All material below is to be reproduced exactly.

Collected material
○ ○ ○ ○

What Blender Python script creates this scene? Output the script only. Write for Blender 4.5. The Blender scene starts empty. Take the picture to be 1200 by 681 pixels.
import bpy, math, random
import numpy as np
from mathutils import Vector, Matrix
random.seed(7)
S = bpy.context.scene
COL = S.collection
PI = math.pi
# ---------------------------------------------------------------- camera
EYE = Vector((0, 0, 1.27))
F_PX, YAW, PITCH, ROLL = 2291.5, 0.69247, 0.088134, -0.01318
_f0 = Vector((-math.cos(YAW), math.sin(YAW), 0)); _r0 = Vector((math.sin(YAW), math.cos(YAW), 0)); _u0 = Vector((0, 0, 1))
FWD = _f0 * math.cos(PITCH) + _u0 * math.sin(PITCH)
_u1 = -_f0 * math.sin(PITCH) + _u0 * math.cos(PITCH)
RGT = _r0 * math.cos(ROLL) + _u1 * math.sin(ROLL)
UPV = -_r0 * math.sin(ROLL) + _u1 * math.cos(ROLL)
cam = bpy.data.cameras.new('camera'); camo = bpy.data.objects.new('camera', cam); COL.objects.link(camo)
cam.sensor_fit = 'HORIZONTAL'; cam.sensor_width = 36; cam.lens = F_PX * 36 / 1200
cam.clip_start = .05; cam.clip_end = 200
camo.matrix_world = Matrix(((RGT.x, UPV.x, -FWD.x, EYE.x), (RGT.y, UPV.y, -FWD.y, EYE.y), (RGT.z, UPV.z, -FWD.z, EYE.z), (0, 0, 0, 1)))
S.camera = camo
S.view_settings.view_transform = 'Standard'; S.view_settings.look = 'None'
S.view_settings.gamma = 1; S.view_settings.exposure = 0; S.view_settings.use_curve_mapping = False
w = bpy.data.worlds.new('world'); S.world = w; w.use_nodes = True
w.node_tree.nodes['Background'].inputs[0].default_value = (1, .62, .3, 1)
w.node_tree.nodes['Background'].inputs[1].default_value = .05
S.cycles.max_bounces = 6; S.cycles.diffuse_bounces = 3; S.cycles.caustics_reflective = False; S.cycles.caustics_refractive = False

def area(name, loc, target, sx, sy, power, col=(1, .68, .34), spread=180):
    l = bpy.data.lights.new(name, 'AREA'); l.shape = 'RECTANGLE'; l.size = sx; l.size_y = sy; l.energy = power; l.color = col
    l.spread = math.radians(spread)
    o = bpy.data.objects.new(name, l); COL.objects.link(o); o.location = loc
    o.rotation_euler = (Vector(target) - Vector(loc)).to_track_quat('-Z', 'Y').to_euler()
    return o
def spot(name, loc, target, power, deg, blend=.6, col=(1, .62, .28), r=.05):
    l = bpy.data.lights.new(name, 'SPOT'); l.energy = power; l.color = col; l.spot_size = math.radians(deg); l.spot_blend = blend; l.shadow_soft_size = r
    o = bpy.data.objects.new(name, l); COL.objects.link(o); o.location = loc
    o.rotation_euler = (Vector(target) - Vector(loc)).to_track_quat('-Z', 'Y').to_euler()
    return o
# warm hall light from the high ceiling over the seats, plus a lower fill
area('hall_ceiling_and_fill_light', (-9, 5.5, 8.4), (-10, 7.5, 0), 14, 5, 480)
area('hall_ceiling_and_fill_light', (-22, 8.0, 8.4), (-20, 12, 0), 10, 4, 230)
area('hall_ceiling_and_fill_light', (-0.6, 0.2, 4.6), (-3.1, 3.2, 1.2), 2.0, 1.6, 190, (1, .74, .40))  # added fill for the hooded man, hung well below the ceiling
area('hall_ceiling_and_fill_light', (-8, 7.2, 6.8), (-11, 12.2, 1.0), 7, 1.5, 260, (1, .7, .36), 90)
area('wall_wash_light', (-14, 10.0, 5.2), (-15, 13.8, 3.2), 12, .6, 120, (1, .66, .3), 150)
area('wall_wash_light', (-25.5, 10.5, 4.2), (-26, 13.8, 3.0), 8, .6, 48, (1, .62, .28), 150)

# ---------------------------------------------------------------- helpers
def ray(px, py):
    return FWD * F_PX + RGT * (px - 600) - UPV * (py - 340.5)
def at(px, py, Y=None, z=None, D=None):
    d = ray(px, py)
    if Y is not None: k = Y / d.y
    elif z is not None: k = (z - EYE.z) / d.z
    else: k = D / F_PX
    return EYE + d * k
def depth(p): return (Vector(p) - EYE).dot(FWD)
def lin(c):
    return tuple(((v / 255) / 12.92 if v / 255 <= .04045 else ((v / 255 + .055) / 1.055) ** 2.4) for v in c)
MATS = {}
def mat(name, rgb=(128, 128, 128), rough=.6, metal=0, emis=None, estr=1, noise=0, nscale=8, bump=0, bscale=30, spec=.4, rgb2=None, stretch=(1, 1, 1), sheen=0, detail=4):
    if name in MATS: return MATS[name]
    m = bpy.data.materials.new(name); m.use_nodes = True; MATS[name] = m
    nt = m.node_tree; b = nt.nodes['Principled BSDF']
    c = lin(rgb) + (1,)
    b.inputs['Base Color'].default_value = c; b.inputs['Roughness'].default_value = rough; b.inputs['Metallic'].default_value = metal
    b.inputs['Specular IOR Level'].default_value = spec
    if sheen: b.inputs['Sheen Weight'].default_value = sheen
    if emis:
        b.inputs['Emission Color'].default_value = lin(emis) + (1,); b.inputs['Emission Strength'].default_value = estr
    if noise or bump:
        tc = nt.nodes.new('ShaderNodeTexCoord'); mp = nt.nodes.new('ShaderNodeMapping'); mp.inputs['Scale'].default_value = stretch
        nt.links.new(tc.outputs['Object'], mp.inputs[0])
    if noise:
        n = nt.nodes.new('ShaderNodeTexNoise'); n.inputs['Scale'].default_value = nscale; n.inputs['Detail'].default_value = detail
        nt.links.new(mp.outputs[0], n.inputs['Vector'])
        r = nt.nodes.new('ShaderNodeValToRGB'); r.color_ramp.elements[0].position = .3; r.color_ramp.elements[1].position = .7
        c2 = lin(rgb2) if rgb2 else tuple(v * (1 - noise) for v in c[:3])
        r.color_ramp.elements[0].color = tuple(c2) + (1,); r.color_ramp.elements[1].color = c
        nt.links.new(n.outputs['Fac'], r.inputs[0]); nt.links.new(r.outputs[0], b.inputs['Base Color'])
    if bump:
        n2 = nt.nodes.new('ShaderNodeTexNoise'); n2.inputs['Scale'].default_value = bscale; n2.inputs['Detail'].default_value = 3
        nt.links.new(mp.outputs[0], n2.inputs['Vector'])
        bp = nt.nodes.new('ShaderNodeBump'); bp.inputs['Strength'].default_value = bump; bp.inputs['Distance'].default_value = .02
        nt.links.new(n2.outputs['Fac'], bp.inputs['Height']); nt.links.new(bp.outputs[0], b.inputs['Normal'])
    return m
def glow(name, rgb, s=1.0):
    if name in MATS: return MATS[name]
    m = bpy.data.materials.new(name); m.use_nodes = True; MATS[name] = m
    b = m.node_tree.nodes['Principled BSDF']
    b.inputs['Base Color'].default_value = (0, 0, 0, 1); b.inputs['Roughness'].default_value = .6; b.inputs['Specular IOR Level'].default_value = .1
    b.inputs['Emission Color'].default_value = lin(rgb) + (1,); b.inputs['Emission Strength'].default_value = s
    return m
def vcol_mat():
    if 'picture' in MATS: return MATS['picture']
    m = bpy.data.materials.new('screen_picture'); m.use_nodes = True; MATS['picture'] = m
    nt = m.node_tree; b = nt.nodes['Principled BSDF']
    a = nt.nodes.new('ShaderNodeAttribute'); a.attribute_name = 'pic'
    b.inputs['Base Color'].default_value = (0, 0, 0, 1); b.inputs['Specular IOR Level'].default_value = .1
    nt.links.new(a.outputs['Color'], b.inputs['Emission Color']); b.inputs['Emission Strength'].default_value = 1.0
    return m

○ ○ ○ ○

Answer for this exercise
What Blender Python script creates this scene? Output the script only. Write for Blender 4.5. The Blender scene starts empty. Take the picture to be 1200 by 681 pixels.
import bpy, math, random
import numpy as np
from mathutils import Vector, Matrix
random.seed(7)
S = bpy.context.scene
COL = S.collection
PI = math.pi
# ---------------------------------------------------------------- camera
EYE = Vector((0, 0, 1.27))
F_PX, YAW, PITCH, ROLL = 2291.5, 0.69247, 0.088134, -0.01318
_f0 = Vector((-math.cos(YAW), math.sin(YAW), 0)); _r0 = Vector((math.sin(YAW), math.cos(YAW), 0)); _u0 = Vector((0, 0, 1))
FWD = _f0 * math.cos(PITCH) + _u0 * math.sin(PITCH)
_u1 = -_f0 * math.sin(PITCH) + _u0 * math.cos(PITCH)
RGT = _r0 * math.cos(ROLL) + _u1 * math.sin(ROLL)
UPV = -_r0 * math.sin(ROLL) + _u1 * math.cos(ROLL)
cam = bpy.data.cameras.new('camera'); camo = bpy.data.objects.new('camera', cam); COL.objects.link(camo)
cam.sensor_fit = 'HORIZONTAL'; cam.sensor_width = 36; cam.lens = F_PX * 36 / 1200
cam.clip_start = .05; cam.clip_end = 200
camo.matrix_world = Matrix(((RGT.x, UPV.x, -FWD.x, EYE.x), (RGT.y, UPV.y, -FWD.y, EYE.y), (RGT.z, UPV.z, -FWD.z, EYE.z), (0, 0, 0, 1)))
S.camera = camo
S.view_settings.view_transform = 'Standard'; S.view_settings.look = 'None'
S.view_settings.gamma = 1; S.view_settings.exposure = 0; S.view_settings.use_curve_mapping = False
w = bpy.data.worlds.new('world'); S.world = w; w.use_nodes = True
w.node_tree.nodes['Background'].inputs[0].default_value = (1, .62, .3, 1)
w.node_tree.nodes['Background'].inputs[1].default_value = .05
S.cycles.max_bounces = 6; S.cycles.diffuse_bounces = 3; S.cycles.caustics_reflective = False; S.cycles.caustics_refractive = False

def area(name, loc, target, sx, sy, power, col=(1, .68, .34), spread=180):
    l = bpy.data.lights.new(name, 'AREA'); l.shape = 'RECTANGLE'; l.size = sx; l.size_y = sy; l.energy = power; l.color = col
    l.spread = math.radians(spread)
    o = bpy.data.objects.new(name, l); COL.objects.link(o); o.location = loc
    o.rotation_euler = (Vector(target) - Vector(loc)).to_track_quat('-Z', 'Y').to_euler()
    return o
def spot(name, loc, target, power, deg, blend=.6, col=(1, .62, .28), r=.05):
    l = bpy.data.lights.new(name, 'SPOT'); l.energy = power; l.color = col; l.spot_size = math.radians(deg); l.spot_blend = blend; l.shadow_soft_size = r
    o = bpy.data.objects.new(name, l); COL.objects.link(o); o.location = loc
    o.rotation_euler = (Vector(target) - Vector(loc)).to_track_quat('-Z', 'Y').to_euler()
    return o
# warm hall light from the high ceiling over the seats, plus a lower fill
area('hall_ceiling_and_fill_light', (-9, 5.5, 8.4), (-10, 7.5, 0), 14, 5, 480)
area('hall_ceiling_and_fill_light', (-22, 8.0, 8.4), (-20, 12, 0), 10, 4, 230)
area('hall_ceiling_and_fill_light', (-0.6, 0.2, 4.6), (-3.1, 3.2, 1.2), 2.0, 1.6, 190, (1, .74, .40))  # added fill for the hooded man, hung well below the ceiling
area('hall_ceiling_and_fill_light', (-8, 7.2, 6.8), (-11, 12.2, 1.0), 7, 1.5, 260, (1, .7, .36), 90)
area('wall_wash_light', (-14, 10.0, 5.2), (-15, 13.8, 3.2), 12, .6, 120, (1, .66, .3), 150)
area('wall_wash_light', (-25.5, 10.5, 4.2), (-26, 13.8, 3.0), 8, .6, 48, (1, .62, .28), 150)

# ---------------------------------------------------------------- helpers
def ray(px, py):
    return FWD * F_PX + RGT * (px - 600) - UPV * (py - 340.5)
def at(px, py, Y=None, z=None, D=None):
    d = ray(px, py)
    if Y is not None: k = Y / d.y
    elif z is not None: k = (z - EYE.z) / d.z
    else: k = D / F_PX
    return EYE + d * k
def depth(p): return (Vector(p) - EYE).dot(FWD)
def lin(c):
    return tuple(((v / 255) / 12.92 if v / 255 <= .04045 else ((v / 255 + .055) / 1.055) ** 2.4) for v in c)
MATS = {}
def mat(name, rgb=(128, 128, 128), rough=.6, metal=0, emis=None, estr=1, noise=0, nscale=8, bump=0, bscale=30, spec=.4, rgb2=None, stretch=(1, 1, 1), sheen=0, detail=4):
    if name in MATS: return MATS[name]
    m = bpy.data.materials.new(name); m.use_nodes = True; MATS[name] = m
    nt = m.node_tree; b = nt.nodes['Principled BSDF']
    c = lin(rgb) + (1,)
    b.inputs['Base Color'].default_value = c; b.inputs['Roughness'].default_value = rough; b.inputs['Metallic'].default_value = metal
    b.inputs['Specular IOR Level'].default_value = spec
    if sheen: b.inputs['Sheen Weight'].default_value = sheen
    if emis:
        b.inputs['Emission Color'].default_value = lin(emis) + (1,); b.inputs['Emission Strength'].default_value = estr
    if noise or bump:
        tc = nt.nodes.new('ShaderNodeTexCoord'); mp = nt.nodes.new('ShaderNodeMapping'); mp.inputs['Scale'].default_value = stretch
        nt.links.new(tc.outputs['Object'], mp.inputs[0])
    if noise:
        n = nt.nodes.new('ShaderNodeTexNoise'); n.inputs['Scale'].default_value = nscale; n.inputs['Detail'].default_value = detail
        nt.links.new(mp.outputs[0], n.inputs['Vector'])
        r = nt.nodes.new('ShaderNodeValToRGB'); r.color_ramp.elements[0].position = .3; r.color_ramp.elements[1].position = .7
        c2 = lin(rgb2) if rgb2 else tuple(v * (1 - noise) for v in c[:3])
        r.color_ramp.elements[0].color = tuple(c2) + (1,); r.color_ramp.elements[1].color = c
        nt.links.new(n.outputs['Fac'], r.inputs[0]); nt.links.new(r.outputs[0], b.inputs['Base Color'])
    if bump:
        n2 = nt.nodes.new('ShaderNodeTexNoise'); n2.inputs['Scale'].default_value = bscale; n2.inputs['Detail'].default_value = 3
        nt.links.new(mp.outputs[0], n2.inputs['Vector'])
        bp = nt.nodes.new('ShaderNodeBump'); bp.inputs['Strength'].default_value = bump; bp.inputs['Distance'].default_value = .02
        nt.links.new(n2.outputs['Fac'], bp.inputs['Height']); nt.links.new(bp.outputs[0], b.inputs['Normal'])
    return m
def glow(name, rgb, s=1.0):
    if name in MATS: return MATS[name]
    m = bpy.data.materials.new(name); m.use_nodes = True; MATS[name] = m
    b = m.node_tree.nodes['Principled BSDF']
    b.inputs['Base Color'].default_value = (0, 0, 0, 1); b.inputs['Roughness'].default_value = .6; b.inputs['Specular IOR Level'].default_value = .1
    b.inputs['Emission Color'].default_value = lin(rgb) + (1,); b.inputs['Emission Strength'].default_value = s
    return m
def vcol_mat():
    if 'picture' in MATS: return MATS['picture']
    m = bpy.data.materials.new('screen_picture'); m.use_nodes = True; MATS['picture'] = m
    nt = m.node_tree; b = nt.nodes['Principled BSDF']
    a = nt.nodes.new('ShaderNodeAttribute'); a.attribute_name = 'pic'
    b.inputs['Base Color'].default_value = (0, 0, 0, 1); b.inputs['Specular IOR Level'].default_value = .1
    nt.links.new(a.outputs['Color'], b.inputs['Emission Color']); b.inputs['Emission Strength'].default_value = 1.0
    return m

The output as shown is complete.